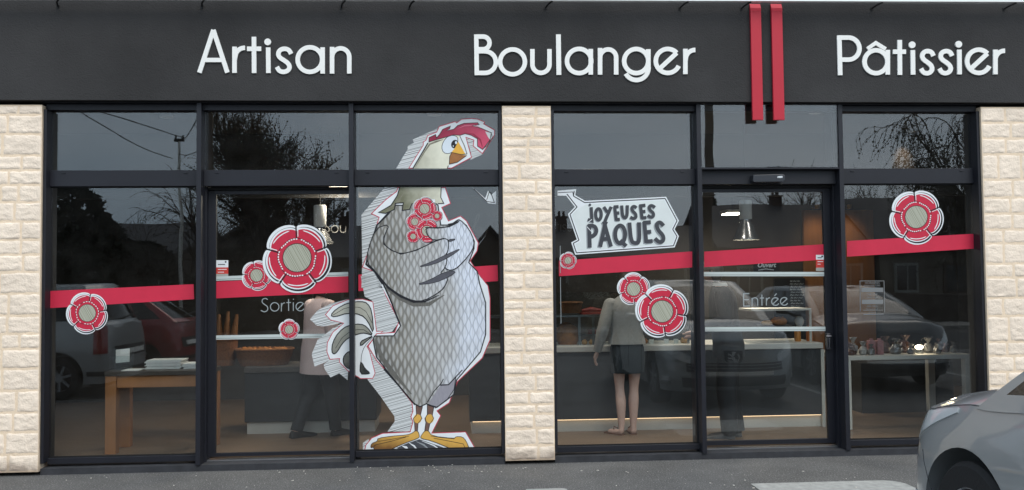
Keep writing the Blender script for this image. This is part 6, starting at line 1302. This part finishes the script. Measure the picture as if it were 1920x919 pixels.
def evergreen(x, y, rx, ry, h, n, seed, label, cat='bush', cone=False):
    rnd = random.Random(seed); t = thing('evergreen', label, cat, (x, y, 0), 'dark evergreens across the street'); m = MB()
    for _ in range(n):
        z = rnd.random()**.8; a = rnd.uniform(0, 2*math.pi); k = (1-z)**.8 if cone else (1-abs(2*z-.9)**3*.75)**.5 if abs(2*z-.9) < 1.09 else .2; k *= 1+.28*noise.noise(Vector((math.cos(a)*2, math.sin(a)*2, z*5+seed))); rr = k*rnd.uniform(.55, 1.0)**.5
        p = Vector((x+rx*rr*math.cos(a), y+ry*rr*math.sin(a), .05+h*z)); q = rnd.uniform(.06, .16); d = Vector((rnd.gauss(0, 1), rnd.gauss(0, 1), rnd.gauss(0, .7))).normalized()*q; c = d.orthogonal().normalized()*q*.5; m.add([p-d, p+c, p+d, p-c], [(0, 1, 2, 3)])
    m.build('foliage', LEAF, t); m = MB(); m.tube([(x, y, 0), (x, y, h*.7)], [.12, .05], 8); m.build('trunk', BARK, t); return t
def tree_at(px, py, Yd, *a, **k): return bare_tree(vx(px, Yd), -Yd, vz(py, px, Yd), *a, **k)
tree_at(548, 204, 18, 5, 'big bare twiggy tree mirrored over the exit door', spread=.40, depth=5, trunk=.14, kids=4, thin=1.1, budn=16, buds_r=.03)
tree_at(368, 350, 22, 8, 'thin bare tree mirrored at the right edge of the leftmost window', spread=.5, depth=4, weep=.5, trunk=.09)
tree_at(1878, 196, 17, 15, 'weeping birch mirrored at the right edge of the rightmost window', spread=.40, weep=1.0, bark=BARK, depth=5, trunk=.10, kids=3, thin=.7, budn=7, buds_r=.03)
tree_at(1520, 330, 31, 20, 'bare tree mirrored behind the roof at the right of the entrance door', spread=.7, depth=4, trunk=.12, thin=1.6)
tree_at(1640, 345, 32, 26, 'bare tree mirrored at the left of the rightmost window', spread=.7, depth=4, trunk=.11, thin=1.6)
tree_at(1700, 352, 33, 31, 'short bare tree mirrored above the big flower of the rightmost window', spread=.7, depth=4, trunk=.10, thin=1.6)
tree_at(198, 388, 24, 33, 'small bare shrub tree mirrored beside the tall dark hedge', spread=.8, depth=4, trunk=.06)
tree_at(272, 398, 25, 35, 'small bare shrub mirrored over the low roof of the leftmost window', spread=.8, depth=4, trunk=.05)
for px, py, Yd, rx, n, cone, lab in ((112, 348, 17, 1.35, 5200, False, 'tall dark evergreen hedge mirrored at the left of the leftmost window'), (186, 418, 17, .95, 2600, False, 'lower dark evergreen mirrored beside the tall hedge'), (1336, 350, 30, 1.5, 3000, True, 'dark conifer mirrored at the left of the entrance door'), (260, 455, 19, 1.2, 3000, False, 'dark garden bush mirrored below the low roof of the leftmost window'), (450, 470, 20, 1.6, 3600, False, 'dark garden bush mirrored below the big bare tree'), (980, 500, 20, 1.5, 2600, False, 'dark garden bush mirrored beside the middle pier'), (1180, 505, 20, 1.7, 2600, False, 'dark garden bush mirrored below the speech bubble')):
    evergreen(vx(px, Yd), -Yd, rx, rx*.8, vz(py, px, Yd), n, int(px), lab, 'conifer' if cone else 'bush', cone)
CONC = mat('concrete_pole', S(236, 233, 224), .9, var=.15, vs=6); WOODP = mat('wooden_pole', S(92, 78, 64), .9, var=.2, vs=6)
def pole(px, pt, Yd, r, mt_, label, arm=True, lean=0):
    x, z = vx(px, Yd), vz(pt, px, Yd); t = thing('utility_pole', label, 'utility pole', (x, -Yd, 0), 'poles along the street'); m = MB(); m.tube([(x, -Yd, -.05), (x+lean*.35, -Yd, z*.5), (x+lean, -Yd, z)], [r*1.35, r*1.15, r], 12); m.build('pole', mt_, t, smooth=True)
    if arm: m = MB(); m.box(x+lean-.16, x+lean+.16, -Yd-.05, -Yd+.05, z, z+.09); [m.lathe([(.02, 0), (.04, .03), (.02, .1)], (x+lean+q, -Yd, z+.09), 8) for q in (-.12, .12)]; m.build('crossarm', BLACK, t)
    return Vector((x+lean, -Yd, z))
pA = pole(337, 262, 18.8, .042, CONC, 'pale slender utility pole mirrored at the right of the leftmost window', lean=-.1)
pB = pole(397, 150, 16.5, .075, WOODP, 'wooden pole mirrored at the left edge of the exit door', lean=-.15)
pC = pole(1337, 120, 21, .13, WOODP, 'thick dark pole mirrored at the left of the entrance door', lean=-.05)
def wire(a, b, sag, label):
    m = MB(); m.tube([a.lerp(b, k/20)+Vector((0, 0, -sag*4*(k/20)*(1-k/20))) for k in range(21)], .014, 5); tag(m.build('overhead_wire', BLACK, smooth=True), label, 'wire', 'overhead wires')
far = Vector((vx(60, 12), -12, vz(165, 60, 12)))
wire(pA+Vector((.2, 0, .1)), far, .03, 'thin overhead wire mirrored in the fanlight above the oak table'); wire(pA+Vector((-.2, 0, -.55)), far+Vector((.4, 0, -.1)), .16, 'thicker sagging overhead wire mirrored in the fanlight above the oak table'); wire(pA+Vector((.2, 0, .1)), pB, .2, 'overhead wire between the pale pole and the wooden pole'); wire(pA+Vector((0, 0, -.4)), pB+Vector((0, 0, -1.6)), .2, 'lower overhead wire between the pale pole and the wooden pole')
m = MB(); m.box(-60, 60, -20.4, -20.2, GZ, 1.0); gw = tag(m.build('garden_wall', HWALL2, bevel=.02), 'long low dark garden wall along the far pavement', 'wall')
---+---
# [What you should do]
The material above holds pictures; copy everything else in it exactly.

# [Reply]
Keep writing the Blender script for this image. This is part 6, starting at line 1302. This part finishes the script. Measure the picture as if it were 1920x919 pixels.
def evergreen(x, y, rx, ry, h, n, seed, label, cat='bush', cone=False):
    rnd = random.Random(seed); t = thing('evergreen', label, cat, (x, y, 0), 'dark evergreens across the street'); m = MB()
    for _ in range(n):
        z = rnd.random()**.8; a = rnd.uniform(0, 2*math.pi); k = (1-z)**.8 if cone else (1-abs(2*z-.9)**3*.75)**.5 if abs(2*z-.9) < 1.09 else .2; k *= 1+.28*noise.noise(Vector((math.cos(a)*2, math.sin(a)*2, z*5+seed))); rr = k*rnd.uniform(.55, 1.0)**.5
        p = Vector((x+rx*rr*math.cos(a), y+ry*rr*math.sin(a), .05+h*z)); q = rnd.uniform(.06, .16); d = Vector((rnd.gauss(0, 1), rnd.gauss(0, 1), rnd.gauss(0, .7))).normalized()*q; c = d.orthogonal().normalized()*q*.5; m.add([p-d, p+c, p+d, p-c], [(0, 1, 2, 3)])
    m.build('foliage', LEAF, t); m = MB(); m.tube([(x, y, 0), (x, y, h*.7)], [.12, .05], 8); m.build('trunk', BARK, t); return t
def tree_at(px, py, Yd, *a, **k): return bare_tree(vx(px, Yd), -Yd, vz(py, px, Yd), *a, **k)
tree_at(548, 204, 18, 5, 'big bare twiggy tree mirrored over the exit door', spread=.40, depth=5, trunk=.14, kids=4, thin=1.1, budn=16, buds_r=.03)
tree_at(368, 350, 22, 8, 'thin bare tree mirrored at the right edge of the leftmost window', spread=.5, depth=4, weep=.5, trunk=.09)
tree_at(1878, 196, 17, 15, 'weeping birch mirrored at the right edge of the rightmost window', spread=.40, weep=1.0, bark=BARK, depth=5, trunk=.10, kids=3, thin=.7, budn=7, buds_r=.03)
tree_at(1520, 330, 31, 20, 'bare tree mirrored behind the roof at the right of the entrance door', spread=.7, depth=4, trunk=.12, thin=1.6)
tree_at(1640, 345, 32, 26, 'bare tree mirrored at the left of the rightmost window', spread=.7, depth=4, trunk=.11, thin=1.6)
tree_at(1700, 352, 33, 31, 'short bare tree mirrored above the big flower of the rightmost window', spread=.7, depth=4, trunk=.10, thin=1.6)
tree_at(198, 388, 24, 33, 'small bare shrub tree mirrored beside the tall dark hedge', spread=.8, depth=4, trunk=.06)
tree_at(272, 398, 25, 35, 'small bare shrub mirrored over the low roof of the leftmost window', spread=.8, depth=4, trunk=.05)
for px, py, Yd, rx, n, cone, lab in ((112, 348, 17, 1.35, 5200, False, 'tall dark evergreen hedge mirrored at the left of the leftmost window'), (186, 418, 17, .95, 2600, False, 'lower dark evergreen mirrored beside the tall hedge'), (1336, 350, 30, 1.5, 3000, True, 'dark conifer mirrored at the left of the entrance door'), (260, 455, 19, 1.2, 3000, False, 'dark garden bush mirrored below the low roof of the leftmost window'), (450, 470, 20, 1.6, 3600, False, 'dark garden bush mirrored below the big bare tree'), (980, 500, 20, 1.5, 2600, False, 'dark garden bush mirrored beside the middle pier'), (1180, 505, 20, 1.7, 2600, False, 'dark garden bush mirrored below the speech bubble')):
    evergreen(vx(px, Yd), -Yd, rx, rx*.8, vz(py, px, Yd), n, int(px), lab, 'conifer' if cone else 'bush', cone)
CONC = mat('concrete_pole', S(236, 233, 224), .9, var=.15, vs=6); WOODP = mat('wooden_pole', S(92, 78, 64), .9, var=.2, vs=6)
def pole(px, pt, Yd, r, mt_, label, arm=True, lean=0):
    x, z = vx(px, Yd), vz(pt, px, Yd); t = thing('utility_pole', label, 'utility pole', (x, -Yd, 0), 'poles along the street'); m = MB(); m.tube([(x, -Yd, -.05), (x+lean*.35, -Yd, z*.5), (x+lean, -Yd, z)], [r*1.35, r*1.15, r], 12); m.build('pole', mt_, t, smooth=True)
    if arm: m = MB(); m.box(x+lean-.16, x+lean+.16, -Yd-.05, -Yd+.05, z, z+.09); [m.lathe([(.02, 0), (.04, .03), (.02, .1)], (x+lean+q, -Yd, z+.09), 8) for q in (-.12, .12)]; m.build('crossarm', BLACK, t)
    return Vector((x+lean, -Yd, z))
pA = pole(337, 262, 18.8, .042, CONC, 'pale slender utility pole mirrored at the right of the leftmost window', lean=-.1)
pB = pole(397, 150, 16.5, .075, WOODP, 'wooden pole mirrored at the left edge of the exit door', lean=-.15)
pC = pole(1337, 120, 21, .13, WOODP, 'thick dark pole mirrored at the left of the entrance door', lean=-.05)
def wire(a, b, sag, label):
    m = MB(); m.tube([a.lerp(b, k/20)+Vector((0, 0, -sag*4*(k/20)*(1-k/20))) for k in range(21)], .014, 5); tag(m.build('overhead_wire', BLACK, smooth=True), label, 'wire', 'overhead wires')
far = Vector((vx(60, 12), -12, vz(165, 60, 12)))
wire(pA+Vector((.2, 0, .1)), far, .03, 'thin overhead wire mirrored in the fanlight above the oak table'); wire(pA+Vector((-.2, 0, -.55)), far+Vector((.4, 0, -.1)), .16, 'thicker sagging overhead wire mirrored in the fanlight above the oak table'); wire(pA+Vector((.2, 0, .1)), pB, .2, 'overhead wire between the pale pole and the wooden pole'); wire(pA+Vector((0, 0, -.4)), pB+Vector((0, 0, -1.6)), .2, 'lower overhead wire between the pale pole and the wooden pole')
m = MB(); m.box(-60, 60, -20.4, -20.2, GZ, 1.0); gw = tag(m.build('garden_wall', HWALL2, bevel=.02), 'long low dark garden wall along the far pavement', 'wall')